Pourquoi présenter ce documentaire sous forme audio ?

« L’audio a un pouvoir évocateur qui ressemble beaucoup à celui de la littérature. Un seul sens est sollicité et la vue peut prendre congé pour laisser la place à l’imagination. De plus, la liberté de format est extraordinaire. Ça me permet d’offrir quatre heures de contenu, ce qui n’aurait pas été possible autrement. Et il est plus facile de recréer des évènements historiques avec des sons qu’avec des images. »

C’est aussi un geste féministe de faire du documentaire sonore, car les femmes sont souvent ramenées à leur apparence. Or, ces femmes qui ont eu peu de tribunes dans leur vie peuvent enfin s’exprimer et c’est leur parole qui va prendre toute la place. C’est aussi un clin d’œil à la tradition des radio-théâtres dont il reste peu de traces, car au Québec, on n’est pas très doués avec nos archives.

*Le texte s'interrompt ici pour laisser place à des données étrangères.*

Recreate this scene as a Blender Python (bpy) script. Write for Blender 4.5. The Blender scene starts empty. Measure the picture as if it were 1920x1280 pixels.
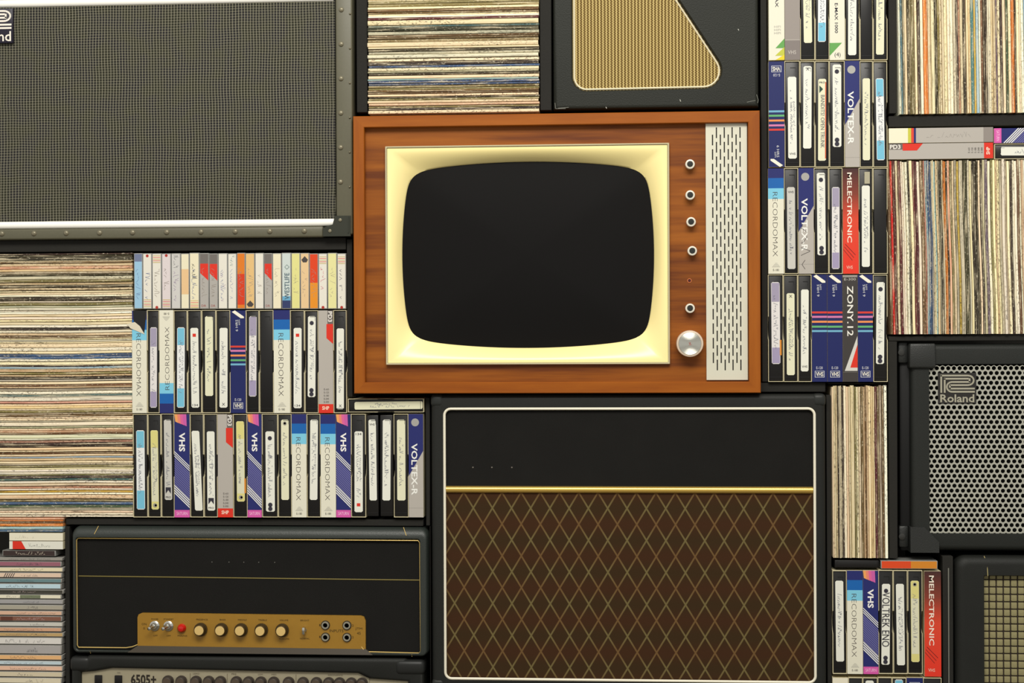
import bpy, bmesh, math, random
from mathutils import Vector, Matrix
R = math.radians
sc = bpy.context.scene
COL = sc.collection
# ------------------------------------------------------------------ camera
F_PX = 3000.0                       # focal length in pixels of the 1920 px frame
DIST = 3.0                          # distance to the front plane (y = 0) on the axis
YAW = math.atan(0.072)
ROLL = 0.004
ZC = 0.86                           # camera height
FW = Vector((-math.sin(YAW), math.cos(YAW), 0))
RT0 = Vector((math.cos(YAW), math.sin(YAW), 0)); UP0 = Vector((0, 0, 1))
RT = RT0*math.cos(ROLL) - UP0*math.sin(ROLL)
UPV = UP0*math.cos(ROLL) + RT0*math.sin(ROLL)
CAMP = Vector((0, 0, ZC)) - FW*DIST
cd = bpy.data.cameras.new('camera'); cam = bpy.data.objects.new('camera', cd); COL.objects.link(cam)
cd.sensor_width = 36; cd.lens = 36*F_PX/1920
rm = Matrix((RT, UPV, -FW)).transposed().to_4x4()
cam.matrix_world = Matrix.Translation(CAMP) @ rm
sc.camera = cam
# ------------------------------------------------------------------ light
sc.view_settings.view_transform = 'Standard'; sc.view_settings.look = 'None'
sc.view_settings.gamma = 1; sc.view_settings.use_curve_mapping = False
sc.view_settings.exposure = 0.0
wd = bpy.data.worlds.new('world'); sc.world = wd; wd.use_nodes = True
wd.node_tree.nodes['Background'].inputs[0].default_value = (1.0, 0.97, 0.90, 1)
wd.node_tree.nodes['Background'].inputs[1].default_value = 0.62
def area(name, loc, aim, sx, sy, power, colr):
    l = bpy.data.lights.new(name, 'AREA'); l.shape = 'RECTANGLE'; l.size = sx; l.size_y = sy
    l.energy = power; l.color = colr
    o = bpy.data.objects.new(name, l); COL.objects.link(o); o.location = loc
    o.rotation_euler = (Vector(aim)-Vector(loc)).to_track_quat('-Z', 'Y').to_euler()
    return o
area('ceiling_light', (0.15, -2.5, 3.05), (0.0, 0, 0.75), 2.4, 1.0, 106, (1.0, 0.965, 0.89))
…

Le mouvement féministe reste un de vos sujets de prédilection. Pourquoi ?

« J’ai grandi avec une mère de famille monoparentale qui était infirmière. Je pense que c’est évident que j’allais virer féministe rapidement ! Les féministes sont des inspirations. Je crois fermement qu’on pourrait faire mieux comme société que notre capitalisme chambranlant. On travaille trop, on vit sur fond d’inflation galopante dans une pandémie qui ne finit jamais. Ces femmes me permettent de rêver plus grand que ce qu’on a en ce moment. »

Nous sortirons de nos cuisines est offert à compter du 16 mars sur les plateformes SoundCloud et Apple Podcast. Des écoutes publiques seront aussi proposées du 16 au 19 mars au Cinéma Public à Montréal et le 27 mars au Cinéma Beaumont à Québec.